Daniel Berninger, senior analyst at Tier 1 Research, said Level 3 maintains an expensive network, and when it thinks a fellow Internet peer is running more bandwidth over its network than Level 3 is running back across that peer&'s network in return, it takes action, such as threatening to cut off peer connections unless payments compensate for the traffic imbalance.

During Level 3's third-quarter earnings call last week, company president and COO Kevin O'Hara addressed the peering situation and expressed regret over the impact that the dispute with Cogent had on customers.

"Level 3 has thousands of contracts for buying and selling goods and services and also for exchanging traffic with other carriers. Any contract, to be sustainable over time, must remain equitable to both parties. Peering is one form of agreement that allows carriers to exchange traffic between their respective networks. At the time each agreement was entered into, the agreement made sense. However, in an industry that is as dynamic and fast-growing as the Internet, the value of an agreement to either party is likely to change over time as a result of the evolution of their respective businesses," O'Hara said.

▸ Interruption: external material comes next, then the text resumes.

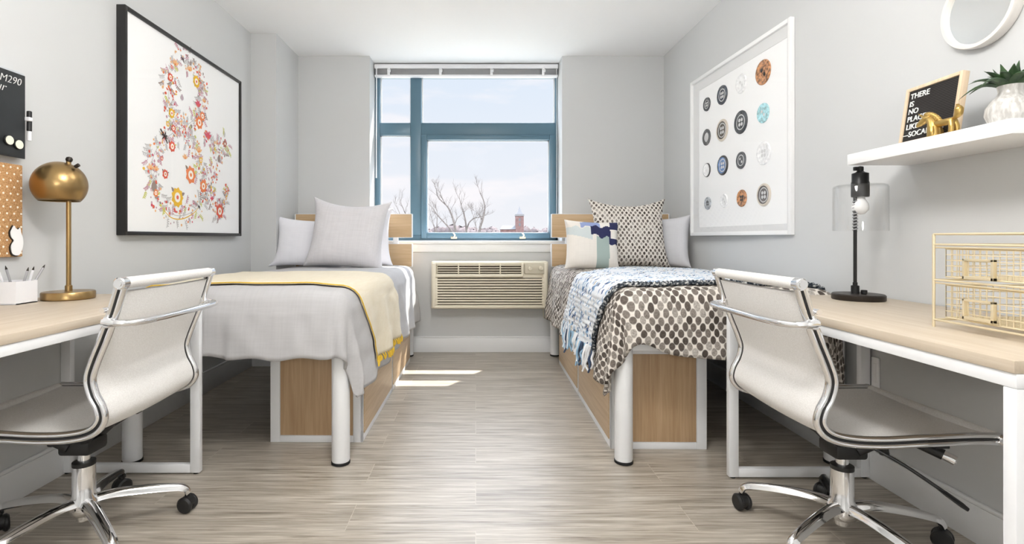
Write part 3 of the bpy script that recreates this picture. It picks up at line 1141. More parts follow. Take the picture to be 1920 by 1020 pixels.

"During the quarter, we modified the nature of a number of relationships with the goal of making sure that the agreement remained equitable to both sides. We remain committed to this goal. In one instance this quarter, a number of Level 3 customers and Cogent customers were hurt as we pursued this strategy. I apologize to both sets of customers,” he said. “In addition to achieving the contractual goal with interconnecting carriers, we recognize that we have an obligation to customers of the Internet and, in this instance, we contributed to letting them down."